Seitdem versucht er, sich in der U21 zu empfehlen. Es scheint ihm gelungen zu sein. „Ich denke, dass ich hier einen guten Eindruck hinterlas­sen habe“, sagt Wenninger, „sie haben uns alle sehr gut unterstützt.“ So gut, dass Wenninger mit einem guten Ge­fühl nach Hause flog. Obwohl er natür­lich weiß, dass er mit seinen bald 21 Jahren vor möglicherweise entschei­denden Monaten steht. „Es sollte lang­sam in die Richtung gehen“, sagt Wen­ninger, „wenn es noch etwas werden soll.“ Mit der angestrebten Karriere im Profi-Fußball.


Wie der junge Frank Baumann: Lukas Mühl

Mit der zweitschwersten Tasche (nach der seines U19-Kumpels Patrick Kammerbauer) reiste Lukas Mühl an. 20 Kilogramm. Das ist statt­lich für ein Trainingslager. Am Abend vor dem Abflug hatten die beiden noch besprochen, „was wir alles mit­nehmen sollen“. Also packten sie neben ihren Fußballschuhen eben alles Mögliche ein. Die Playstation blieb allerdings zu Hause.

Mühl wird am Mittwoch 19 Jahre alt, wirkt aber reifer. Er hat Innenver­teidiger gelernt, seine Stärken liegen im Zweikampf. Groß ist er, kann dafür aber gut Fußball spielen. Die Passqualität ist ordentlich, auch dank seiner Übersicht. Langjährige Beob­achter des Vereins erinnert er mit sei­nem Bewegungsablauf sogar an den jungen Frank Baumann.

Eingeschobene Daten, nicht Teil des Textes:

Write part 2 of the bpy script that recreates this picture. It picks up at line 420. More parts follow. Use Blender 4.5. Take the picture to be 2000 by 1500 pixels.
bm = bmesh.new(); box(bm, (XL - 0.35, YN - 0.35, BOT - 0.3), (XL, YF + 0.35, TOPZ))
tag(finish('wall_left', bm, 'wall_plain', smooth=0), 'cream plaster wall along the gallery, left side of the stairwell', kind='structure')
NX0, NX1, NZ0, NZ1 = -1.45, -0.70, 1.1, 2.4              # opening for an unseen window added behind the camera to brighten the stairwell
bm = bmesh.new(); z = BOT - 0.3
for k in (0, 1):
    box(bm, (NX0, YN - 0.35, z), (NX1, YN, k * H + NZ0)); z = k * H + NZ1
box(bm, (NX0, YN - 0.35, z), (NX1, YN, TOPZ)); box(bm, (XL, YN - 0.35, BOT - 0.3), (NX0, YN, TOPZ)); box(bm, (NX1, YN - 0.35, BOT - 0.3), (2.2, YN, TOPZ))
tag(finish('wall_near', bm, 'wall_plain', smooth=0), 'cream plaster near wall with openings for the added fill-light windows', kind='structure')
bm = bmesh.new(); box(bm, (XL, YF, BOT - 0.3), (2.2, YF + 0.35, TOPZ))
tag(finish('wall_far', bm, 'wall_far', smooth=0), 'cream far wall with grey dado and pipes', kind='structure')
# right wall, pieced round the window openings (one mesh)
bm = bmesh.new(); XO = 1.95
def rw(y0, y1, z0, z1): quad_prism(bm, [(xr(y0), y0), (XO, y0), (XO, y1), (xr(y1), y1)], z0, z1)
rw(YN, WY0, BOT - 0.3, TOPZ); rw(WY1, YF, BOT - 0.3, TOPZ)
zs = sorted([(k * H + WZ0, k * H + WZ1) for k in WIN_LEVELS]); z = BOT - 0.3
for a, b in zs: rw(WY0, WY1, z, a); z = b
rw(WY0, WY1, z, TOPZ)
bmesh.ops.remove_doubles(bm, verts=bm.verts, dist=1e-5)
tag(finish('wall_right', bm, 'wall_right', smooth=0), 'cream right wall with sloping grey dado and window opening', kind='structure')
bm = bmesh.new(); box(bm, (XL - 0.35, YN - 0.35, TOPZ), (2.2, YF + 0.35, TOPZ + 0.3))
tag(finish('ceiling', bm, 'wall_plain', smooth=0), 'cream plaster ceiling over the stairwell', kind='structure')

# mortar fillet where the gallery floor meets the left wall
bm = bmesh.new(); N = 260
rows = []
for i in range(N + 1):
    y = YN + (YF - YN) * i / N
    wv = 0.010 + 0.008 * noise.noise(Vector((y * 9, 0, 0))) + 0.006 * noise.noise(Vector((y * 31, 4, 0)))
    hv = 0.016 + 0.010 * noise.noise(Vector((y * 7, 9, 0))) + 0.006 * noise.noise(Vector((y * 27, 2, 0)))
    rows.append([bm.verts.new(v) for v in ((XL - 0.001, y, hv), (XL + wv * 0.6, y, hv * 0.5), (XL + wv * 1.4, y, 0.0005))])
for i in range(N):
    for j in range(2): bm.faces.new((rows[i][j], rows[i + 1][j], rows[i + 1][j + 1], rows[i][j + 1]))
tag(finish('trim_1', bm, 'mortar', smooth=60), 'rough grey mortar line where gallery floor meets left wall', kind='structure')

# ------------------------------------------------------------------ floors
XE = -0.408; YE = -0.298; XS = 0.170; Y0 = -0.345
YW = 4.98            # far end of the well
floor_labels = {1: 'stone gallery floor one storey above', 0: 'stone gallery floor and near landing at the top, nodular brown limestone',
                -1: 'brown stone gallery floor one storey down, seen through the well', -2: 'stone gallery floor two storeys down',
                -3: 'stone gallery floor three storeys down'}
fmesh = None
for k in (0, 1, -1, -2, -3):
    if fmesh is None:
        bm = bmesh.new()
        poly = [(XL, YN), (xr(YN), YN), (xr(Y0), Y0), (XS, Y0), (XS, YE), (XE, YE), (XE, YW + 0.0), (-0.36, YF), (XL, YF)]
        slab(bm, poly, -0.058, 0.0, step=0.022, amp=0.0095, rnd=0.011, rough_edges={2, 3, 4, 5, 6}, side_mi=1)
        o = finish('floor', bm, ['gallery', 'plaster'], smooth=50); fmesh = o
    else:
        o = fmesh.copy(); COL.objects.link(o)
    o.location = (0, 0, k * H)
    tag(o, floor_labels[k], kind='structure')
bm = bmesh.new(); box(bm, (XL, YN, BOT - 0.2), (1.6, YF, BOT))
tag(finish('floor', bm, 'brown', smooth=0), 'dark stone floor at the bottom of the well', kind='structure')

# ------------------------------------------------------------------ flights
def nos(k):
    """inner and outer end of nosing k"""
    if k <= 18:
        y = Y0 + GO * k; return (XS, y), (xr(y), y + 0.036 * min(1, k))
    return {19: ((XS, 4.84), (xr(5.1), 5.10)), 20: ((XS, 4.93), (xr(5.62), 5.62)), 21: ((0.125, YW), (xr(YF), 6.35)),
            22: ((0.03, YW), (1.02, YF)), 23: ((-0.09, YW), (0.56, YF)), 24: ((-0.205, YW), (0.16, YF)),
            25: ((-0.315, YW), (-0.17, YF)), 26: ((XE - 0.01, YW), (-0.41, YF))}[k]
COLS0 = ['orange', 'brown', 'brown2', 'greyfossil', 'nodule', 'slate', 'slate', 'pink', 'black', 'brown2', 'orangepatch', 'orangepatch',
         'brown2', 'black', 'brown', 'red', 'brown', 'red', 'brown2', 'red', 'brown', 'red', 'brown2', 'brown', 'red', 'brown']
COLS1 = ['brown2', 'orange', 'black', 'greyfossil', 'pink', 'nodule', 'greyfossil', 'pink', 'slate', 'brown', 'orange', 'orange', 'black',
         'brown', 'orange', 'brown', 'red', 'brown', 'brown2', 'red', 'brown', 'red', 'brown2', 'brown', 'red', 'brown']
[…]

„Es geht schon anders zur Sache, das ist einige Stufen höher“, sagt Mühl, der aus Regen im Bayerischen Wald stammt. Aufgespürt hatte ihn Nachwuchstrainer Michael Wimmer in einer ostbayerischen Regionalaus­wahl, seit der U15 ist Mühl beim Club. Der mittleren Reife lässt er der­zeit ein Fernstudium folgen, „Sportbe­triebswirt“ könnte er eines Tages wer­den. Am liebsten aber, wie die meisten Talente seines Alter: Berufsfußballer.

Auch er glaubt, einen positiven Ein­druck hinterlassen zu haben, „ich habe gemerkt, dass es von Tag zu Tag leichter geht, ich konnte sehr viel ler­nen“, sagt Mühl. Der sich demütig gab während der sieben Tage in Belek, wie Kammerbauer und Wenninger auch. „Es war von vorneherein klar, dass wir die Tore tragen müssen und das Wasser“, so Mühl. Respekt zeigten sie auch. Versteckt haben sie sich trotz­dem nicht. Alle drei.